Massaro was tentatively scheduled to take the stand Wednesday but her testimony may be pushed back until later in the week.

During her police interrogation, McKee first blamed Glover and Rankins for instigating the attack by getting too grabby with her and Massaro. When confronted by detectives about fabricating that story, McKee admitted she was lying and tried to put the blame on Miner, repeatedly calling him “crazy,” claiming she was frightened of him, pointing out that he is an ex-convict, and mentioning that he and Massaro—along with Landerman—wanted to have sex atop the dead men’s bodies.

“Josh brought it up,” McKee said.

“Alisa, it took her a while,” she said, recalling how her childhood friend told her, “Me and him do a lot of crazy stuff. This will just be something new.”

McKee said she didn’t stick around to watch her friends copulate on the corpses, choosing instead to pass out in another room of Massaro’s Hickory Street house.

McKee also put the blame on her father, Bill McKee, complaining that he called the cops after she went to him for help with disposing of the bodies.

“I get it because it’s the right thing to do, but he told me he’s going to help me,” Bethany McKee told the law about her father, whom she realized dropped a dime on her when she saw the cops showing up at her Shorewood home.

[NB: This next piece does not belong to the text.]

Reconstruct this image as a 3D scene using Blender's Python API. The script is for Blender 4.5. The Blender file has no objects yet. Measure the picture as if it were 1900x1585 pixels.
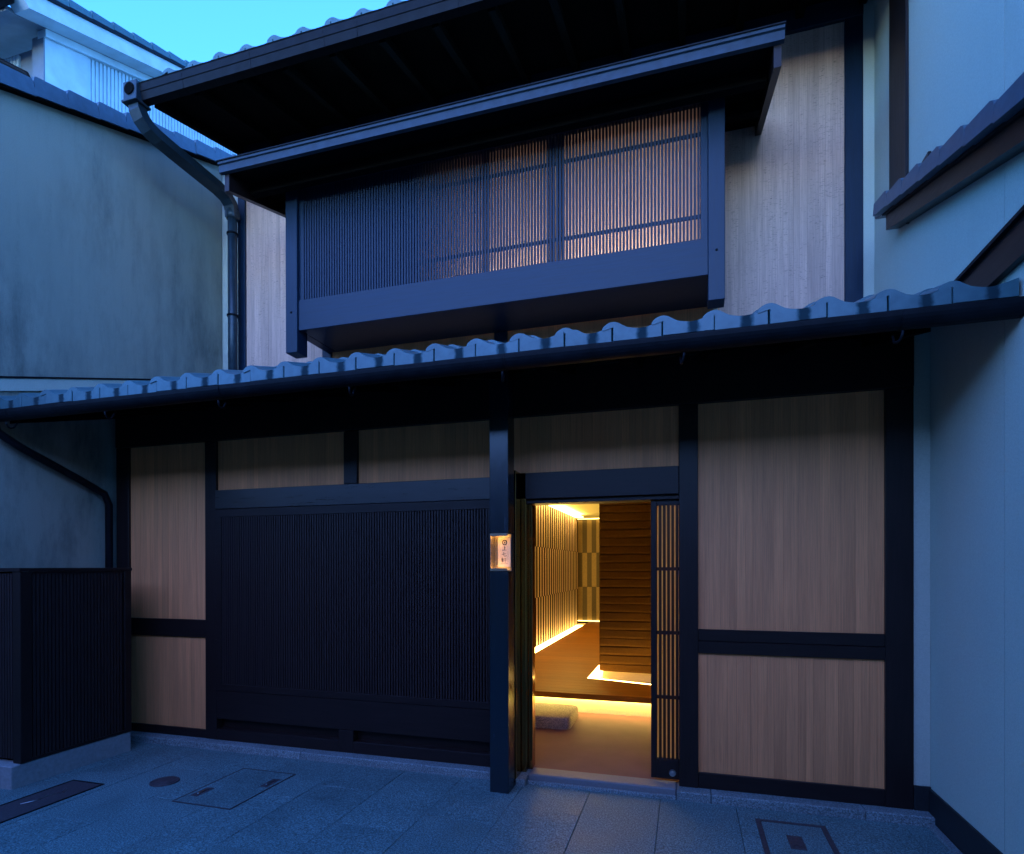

“I called my dad,” Bethany McKee said. “I was like, ‘What the f—k? Did you just call the police one me?’ And he was like, ‘No.’”

When it really came down to it, Bethany McKee explained to the detectives, her father was the one responsible for the mess she was in.

“It was his fault in the first place,” she said.

“He was the one who kept kicking me out,” Bethany McKee said, point out that she “didn’t want to go to the shelter.”

No matter who—if anyone—crafted the plan to kill Glover and Rankins, once they were dead, Bethany McKee told the police she drove her young daughter to the home of a friend in the middle of the night. She then returned to the house on Hickory and went with her pals to buy cigarettes and cocaine with Rankins’ money. Bethany McKee said she smoked her share of the coke and passed out.

Before passing out, Bethany McKee said, she remembers her friends making racist jokes about the dead men.

“They were calling them n----s and all these racist comments,” she said. “Adam was just saying, ‘You should have been picking the cotton and this wouldn’t have happened.’ Alisa was just laughing.”

Earlier in the trial, prosecutor Tricia McKenna said Bethany McKee and her friends plotted the murders because they were broke and wanted liquor and cigarettes. And that’s pretty much what happened, Bethany McKee at one point told the detectives.

“It was because we really needed cigarettes,” she said. “We didn’t have any cigarettes.”